Last House of Dead End Street
1972
Last House of Dead End Street è un film del 1972, diretto da Roger Watkins.
Criticamente massacrato ovunque, mi sembra invece un’operazione interessante stranamente più per il come, che il cosa. D’accordo che all’epoca (che fosse il ’73 o il ’77) non era da tutti i giorni assistere a un discorso di realtà e finzione per mezzo dei meccanismi dello snuff, con tutto il relativo corollario, dalla convenzionalità cinematografica alla ricerca della “real experience”, dal metacinema all’occhio della macchina da presa e dello spettatore, dalla ricostruzione alla rappresentazione; e difatti, è innegabile che Last House of Dead End Street mantenga tuttora inalterata una curiosità teorica, molto più di uno snuff qualsiasi. Ma se la maggior parte lo definisce noioso, repellente e incompetente, a noi titilla non poco l’interesse.
E proprio in sede di messinscena. Ché, nonostante un mangia-mangia e prendi-prendi generale, grossolanità varie e certo dilettantismo, non si sottrae a qualche “preziosità” (passate il termine). Ci sono luci artificiali e fari sparati, accecanti, tutti in faccia, che forano il buio, come a indagare ciò che dovrebbe o vorrebbe restare nascosto. C’è un’aria da underground sporco e zozzo non trascurabile, tra filmetti in 8mm e festini marci, una cultura agli sgoccioli e mestieri che non producono più, ambienti snob e vuoti. Davanti a uno specchio, si svolge una scena di sesso in piedi mica male, cruda e veloce. Una scena di sgozzamento di una mucca in un mattatoio compare inaspettata, rapida e brutale.

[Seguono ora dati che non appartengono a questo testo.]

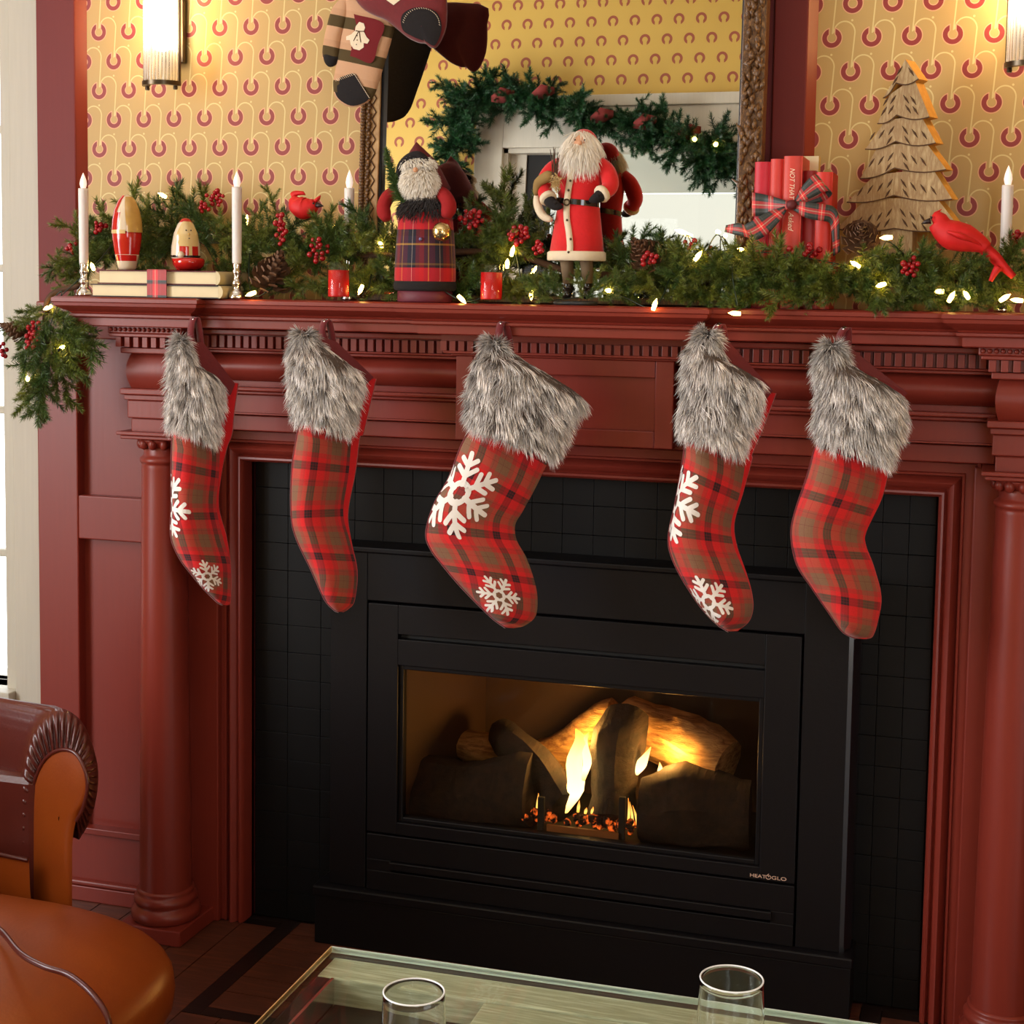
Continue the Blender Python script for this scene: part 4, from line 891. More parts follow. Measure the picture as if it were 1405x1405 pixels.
q = at(777.5, 277.5, frontY(Z(277))-.006); obj('belt_buckle', MB().tube([q+[.0055*math.cos(a), 0, .0055*math.sin(a)] for a in np.linspace(0, 2*math.pi, 15)], .0016, 6), MT['bronze'], t, smooth=True)
# head, face, hair, beard
hc = G(797, 200, -.004)
obj('head', MB().ball(hc, .020, 18, 12, (.95, .95, 1.1)), MT['skin'], t, smooth=True)
obj('nose', MB().ball(G(795.5, 196, -.026), .0042, 8, 6), MT['skin'], t, smooth=True)
for px in (789, 802): obj('eye', MB().ball(G(px, 192, -.0225), .0017, 6, 5), gl_dark, t, smooth=True)
p, n = ellipsoid_pts(G(796, 214, -.012), (.027, .018, .026), 1500); m_, cl = strands(p, n*.45+[0, -.15, -.9], .026, .0010, colf=WHITE_B); obj('long_white_beard', m_, MT['beard'], t, col=cl)
p, n = ellipsoid_pts(hc+[0, .004, .002], (.029, .021, .026), 1600, front=False)
kk = [i for i in range(len(p)) if not (n[i][1] < -.35 and abs(n[i][0]) < .55 and -.5 < n[i][2] < .62)]; p, n = p[kk], n[kk]
m_, cl = strands(p, n*.3+[0, 0, -.9]+np.outer(np.sign(n[:, 0]), [.25, 0, 0]), .028, .0010, colf=WHITE_B); obj('white_hair', m_, MT['beard'], t, col=cl)
obj('hood', MB().ball(hc+[.002, .014, .004], 1, 18, 12, (.027, .022, .028)), MT['felt_red'], t, smooth=True)
obj('beard_core', MB().ball(G(796, 212, -.011), 1, 14, 10, (.026, .016, .023)), MT['felt_white'], t, smooth=True)
def arm(pts, r, cuffs, hand):
    l = smooth_line(pts, 14); obj('red_sleeve', MB().tube(l, list(np.interp(np.linspace(0, 1, 14), [0, .2, .5, 1], [r*.75, r, r*1.05, r*.85])), 14), MT['felt_red'], t, smooth=True)
    e = unit(l[-1]-l[-3]); obj('white_cuff', MB().tube([l[-1]-e*.005, l[-1]+e*.001, l[-1]+e*.005], [r*1.02, r*1.1, r*1.0], 14), MT['felt_white'], t, smooth=True)
    h = smooth_line(hand, 8); obj('black_mitten', MB().tube(h, [r*.7, r*.75, r*.72, r*.66, r*.6, r*.5, r*.35, .002], 10), gl_dark if False else MT['felt_black'], t, smooth=True)
    th = h[3]; obj('mitten_thumb', MB().tube([th, th+[.003, -.006, .004], th+[.005, -.010, .002]], [.005, .0045, .002], 8), MT['felt_black'], t, smooth=True)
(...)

E poi la narrazione è frammentata, spezzata, con flashback e flashforward, invasioni di campo (dal filmato alla realtà) abbastanza sorprendenti per consapevolezza.
Gli interpreti fanno pietà (compreso Roger Watkins stesso, che interpreta il regista, e anche qui ci starebbe un bel discorsetto attorcigliato), e il dubbing (la pellicola non è in presa diretta) non aiuta, ma la musica secca ed essenziale – tutta tump+tump+tump – sostiene la claustrofobia dell’insieme. Nel finale, dopo aver perforato l’occhio di un poveretto con un trapano, la troupe si allontana piano, fuori scena-set-campo, POV della vittima, un sacco di watt contro: bella chiusa, suggestiva, anche se una voice-over inutile ci dice che i criminali, arrestati, dovranno scontare 999 anni in carcere. Conta poco analizzare la qualità dei trucchi gore utilizzati, modesti: è l’atmosfera intorno ad essi che resta appiccicata. Che lo si voglia o no, Last House of Dead End Street (aka The Fun House) è una delle pellicole “a tema” più volgarmente truci e buie degli anni Settanta. Ho letto in giro che, dopo la visione, qualcuno ha preferito farsi una doccia. Non aveva tutti i torti.